I read that CNBC article, and shook my head. Poorly written by a non-expert. Some primary reasons the big cloud companies design their own chips seem to be:
1. They have sufficient demand within their own company to justify the expense of the design teams and other development requirements (mask sets, etc). These companies can justify vertical integration.
2. TSMC has made using their foundry easy to use by creating a valuable ecosystem of hard and soft IP, development tools, etc. The richness of their environment is, frankly, a wonder in the semiconductor world. (Intel had better have one hell of an ecosystem strategy in mind.)
3. Custom designing chips, as Apple did with the M1 for example, can yield power and performance efficiencies beyond what merchant CPU, networking, and storage chip vendors can usually achieve while trying to please a broader market to maximize sales volumes.
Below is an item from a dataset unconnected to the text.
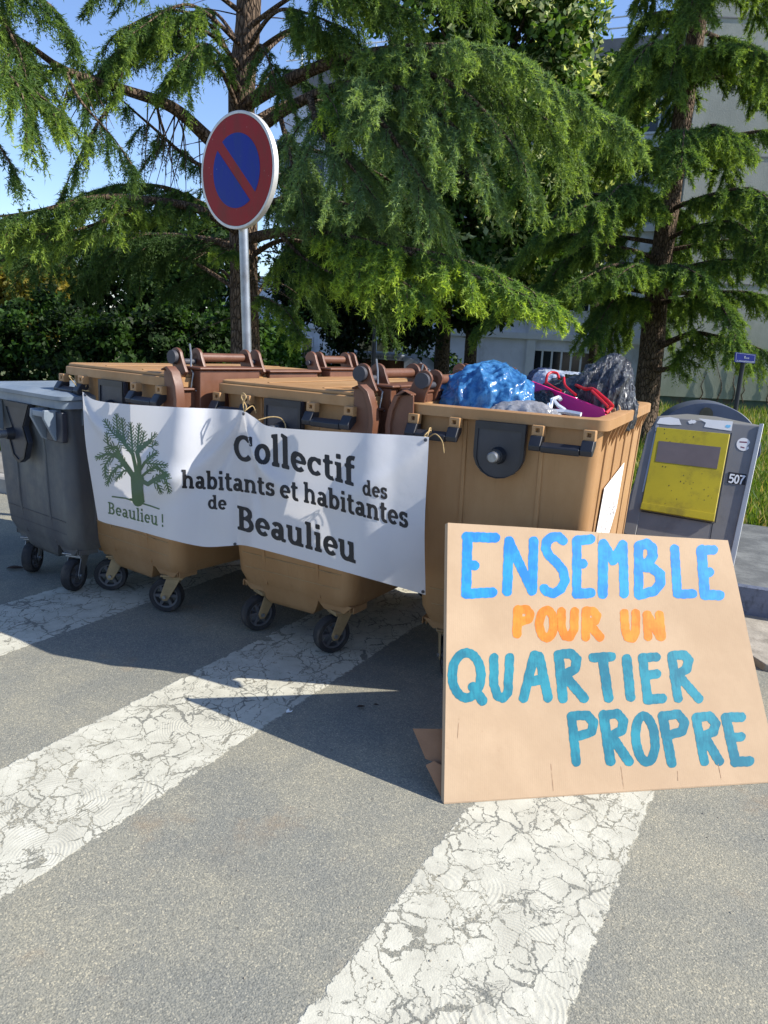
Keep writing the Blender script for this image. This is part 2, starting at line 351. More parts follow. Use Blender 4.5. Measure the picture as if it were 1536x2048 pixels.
for j in range(NN + 1):
    for i in range(NS + 1):
        s = -50 + 110 * i / NS; n = 0.15 + 90 * (j / NN) ** 2.2; p = kp(s, n); vs_.append((p.x, p.y, hz(p) + (0.0 if j == 0 else 0.02 * math.sin(3 * s) * math.cos(2.3 * n))))
for j in range(NN):
    for i in range(NS): q = j * (NS + 1) + i; fs_.append((q, q + 1, q + NS + 2, q + NS + 1))
mb = MB(); mb.add(vs_, fs_); lawn = mb.build('lawn', lawn_m.m, smooth=True); tag(lawn, kind='structure')
# paved strip behind the kerb and the container platform on the right
pav = pm('pavement_asphalt', (128, 124, 116), 0.95, 0.25, 9, bump=0.6, dirt=(88, 80, 68), damt=0.6)
mb = MB(); mb.loft([[kp(s, 0.152, 0.0), kp(s, 0.152, 0.134), kp(s, 0.9, 0.15), kp(s, 0.9, 0.0)] for s in (-50, SL - 0.6)]); tag(mb.build('pavement', pav), kind='structure')
def kq(s, n, z=0.0): return KP + KD * s + KN * n + Vector((0, 0, z))
plat_m = NT('chequer_plate'); P = plat_m.mapping(plat_m.coord(), rot=(0, 0, rad(22.5 + 45)))
ck = plat_m.new('ShaderNodeTexBrick'); ck.inputs['Scale'].default_value = 16; ck.inputs['Mortar Size'].default_value = 0.22; ck.inputs['Mortar Smooth'].default_value = 0.5; plat_m.l(P, ck.inputs['Vector'])
nn = plat_m.noise(P, 6, 5, 0.7); plat_m.base(plat_m.mix(plat_m.sstep(nn, 0.4, 0.7), lin((96, 98, 98)), lin((128, 130, 128)))); plat_m.set(Roughness=0.6, Metallic=0.2)
plat_m.bump(plat_m.math('SUBTRACT', 1.0, ck.outputs['Fac']), 0.9, 0.012)
edge_m = pm('painted_concrete', (104, 112, 130), 0.8, 0.2, 6, bump=0.4, dirt=(44, 44, 48), dscale=12, damt=0.8)
mb = MB(); mb.loft([[kq(s, 0, -0.05), kq(s, 0.0, 0.19), kq(s, 0.015, 0.203), kq(s, 1.75, 0.203), kq(s, 1.75, -0.05)] for s in (-0.5, 4.5)])
plat = mb.build('platform', [edge_m, plat_m.m]); tag(plat, kind='structure')
for p in plat.data.polygons:
    if p.normal.z > 0.9: p.material_index = 1
low_m = pm('worn_pavement', (150, 143, 130), 0.95, 0.25, 10, bump=0.7, dirt=(84, 76, 64), dscale=7, damt=0.7)
mb = MB(); pl = [kq(-0.42, 0.02, 0.0), kq(0.05, -0.72, 0.0), kq(4.5, -0.72, 0.0), kq(4.5, 0.02, 0.0)]
mb.prism(pl, Vector((0, 0, -0.05)), Vector((0, 0, 0.035))); tag(mb.build('pavement', low_m, bevel=0.008), kind='structure')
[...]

Flexibility for a merchant market usually has a price in some sort of inefficiency for any specific application.
4. Because the cloud computing companies have their own software ecosystem, Daniel's issue about software development has an easier solution when the chip design is in-house for these companies. Inclusion in the chip design process with top-down direction is the best possible scenario. Product-specific enhancements are more practical, like the inclusion of DRAM in-package in the M1. Will any merchant CPU vendor consider that? I'd bet against it. Not a big bet though...
5. Some fields of chip design, AI comes to mind quickly, certainly quantum computing too, do not yet have best known architectures that meet most needs. Where there's rich and diverse innovation there's more room for proprietary designs. Post-IEEE Ethernet networking appears to be another tempting field for the cloud vendors.
There are more reasons I think of, but I'm even boring myself.